━━━━━ Records for processing ━━━━━

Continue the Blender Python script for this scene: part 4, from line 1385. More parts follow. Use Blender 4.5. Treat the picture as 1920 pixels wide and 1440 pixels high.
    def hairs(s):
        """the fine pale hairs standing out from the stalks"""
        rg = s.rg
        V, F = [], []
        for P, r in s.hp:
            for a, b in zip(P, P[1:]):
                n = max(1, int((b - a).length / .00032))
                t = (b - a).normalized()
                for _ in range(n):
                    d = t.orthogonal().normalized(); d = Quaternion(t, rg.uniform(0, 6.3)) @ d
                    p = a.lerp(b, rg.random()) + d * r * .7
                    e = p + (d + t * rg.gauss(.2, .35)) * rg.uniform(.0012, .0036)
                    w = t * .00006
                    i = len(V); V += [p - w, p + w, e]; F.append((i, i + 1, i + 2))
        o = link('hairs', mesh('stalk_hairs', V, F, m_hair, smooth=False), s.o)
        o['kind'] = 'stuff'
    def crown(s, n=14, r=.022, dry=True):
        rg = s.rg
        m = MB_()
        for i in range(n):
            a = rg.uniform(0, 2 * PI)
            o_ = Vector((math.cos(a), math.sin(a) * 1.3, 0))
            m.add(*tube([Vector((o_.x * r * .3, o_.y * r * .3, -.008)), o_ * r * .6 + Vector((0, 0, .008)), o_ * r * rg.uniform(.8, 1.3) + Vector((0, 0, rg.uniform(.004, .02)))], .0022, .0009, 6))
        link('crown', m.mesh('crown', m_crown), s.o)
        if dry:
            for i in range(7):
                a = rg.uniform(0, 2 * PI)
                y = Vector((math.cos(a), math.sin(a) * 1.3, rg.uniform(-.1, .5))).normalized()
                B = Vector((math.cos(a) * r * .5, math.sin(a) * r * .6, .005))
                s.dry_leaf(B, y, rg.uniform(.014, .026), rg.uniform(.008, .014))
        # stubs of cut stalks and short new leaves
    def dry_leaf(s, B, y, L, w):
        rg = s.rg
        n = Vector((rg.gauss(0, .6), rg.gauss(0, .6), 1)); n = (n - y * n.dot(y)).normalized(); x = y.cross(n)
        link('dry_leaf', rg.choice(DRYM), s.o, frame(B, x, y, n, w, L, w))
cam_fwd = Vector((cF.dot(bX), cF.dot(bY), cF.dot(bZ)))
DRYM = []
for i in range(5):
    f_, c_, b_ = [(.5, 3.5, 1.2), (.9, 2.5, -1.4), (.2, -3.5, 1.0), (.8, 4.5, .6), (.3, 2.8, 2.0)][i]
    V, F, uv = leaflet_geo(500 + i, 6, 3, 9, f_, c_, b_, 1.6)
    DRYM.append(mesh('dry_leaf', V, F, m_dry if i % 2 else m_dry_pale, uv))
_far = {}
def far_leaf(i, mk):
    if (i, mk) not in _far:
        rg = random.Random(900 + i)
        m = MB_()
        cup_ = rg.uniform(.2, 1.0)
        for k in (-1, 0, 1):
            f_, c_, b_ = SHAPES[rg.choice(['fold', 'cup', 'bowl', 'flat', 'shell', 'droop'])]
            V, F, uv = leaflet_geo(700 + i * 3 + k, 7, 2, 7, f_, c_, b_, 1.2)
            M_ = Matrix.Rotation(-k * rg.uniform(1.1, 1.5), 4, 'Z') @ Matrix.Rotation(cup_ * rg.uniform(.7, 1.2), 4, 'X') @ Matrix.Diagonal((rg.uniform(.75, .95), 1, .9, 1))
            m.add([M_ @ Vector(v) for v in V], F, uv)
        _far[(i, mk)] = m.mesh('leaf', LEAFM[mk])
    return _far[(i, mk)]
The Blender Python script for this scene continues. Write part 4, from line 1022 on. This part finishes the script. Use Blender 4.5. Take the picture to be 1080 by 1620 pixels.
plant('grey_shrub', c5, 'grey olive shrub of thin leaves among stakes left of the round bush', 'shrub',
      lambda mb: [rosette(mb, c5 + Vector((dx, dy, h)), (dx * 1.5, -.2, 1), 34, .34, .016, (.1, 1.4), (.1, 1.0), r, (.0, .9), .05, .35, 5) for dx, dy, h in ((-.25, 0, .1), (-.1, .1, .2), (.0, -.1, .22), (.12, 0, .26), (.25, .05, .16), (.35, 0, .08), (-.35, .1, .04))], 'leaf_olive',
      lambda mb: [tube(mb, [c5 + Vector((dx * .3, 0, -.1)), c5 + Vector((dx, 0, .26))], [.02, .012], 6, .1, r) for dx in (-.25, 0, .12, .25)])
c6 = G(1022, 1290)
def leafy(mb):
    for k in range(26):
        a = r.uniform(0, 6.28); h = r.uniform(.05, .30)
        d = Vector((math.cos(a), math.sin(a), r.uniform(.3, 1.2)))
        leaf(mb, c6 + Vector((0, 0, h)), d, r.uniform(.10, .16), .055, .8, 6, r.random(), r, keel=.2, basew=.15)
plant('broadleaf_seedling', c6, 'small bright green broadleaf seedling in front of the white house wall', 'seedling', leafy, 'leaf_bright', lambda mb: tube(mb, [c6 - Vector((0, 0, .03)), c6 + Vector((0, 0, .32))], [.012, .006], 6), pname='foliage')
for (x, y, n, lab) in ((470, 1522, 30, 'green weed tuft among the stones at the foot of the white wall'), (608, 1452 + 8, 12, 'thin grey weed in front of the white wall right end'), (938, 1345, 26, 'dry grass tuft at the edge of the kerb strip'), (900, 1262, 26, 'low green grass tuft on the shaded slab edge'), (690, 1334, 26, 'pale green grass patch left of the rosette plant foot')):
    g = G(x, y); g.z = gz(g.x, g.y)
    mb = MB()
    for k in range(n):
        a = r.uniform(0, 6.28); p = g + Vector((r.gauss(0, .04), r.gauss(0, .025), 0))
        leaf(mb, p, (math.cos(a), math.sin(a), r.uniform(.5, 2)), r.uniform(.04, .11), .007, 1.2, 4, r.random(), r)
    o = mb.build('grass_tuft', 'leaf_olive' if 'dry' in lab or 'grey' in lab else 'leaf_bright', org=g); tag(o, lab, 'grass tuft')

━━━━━

● **Work to do**:
Read the entries above, then pull out the lines that include "scene".

● **The response**:
Continue the Blender Python script for this scene: part 4, from line 1385. More parts follow. Use Blender 4.5. Treat the picture as 1920 pixels wide and 1440 pixels high.
The Blender Python script for this scene continues. Write part 4, from line 1022 on. This part finishes the script. Use Blender 4.5. Take the picture to be 1080 by 1620 pixels.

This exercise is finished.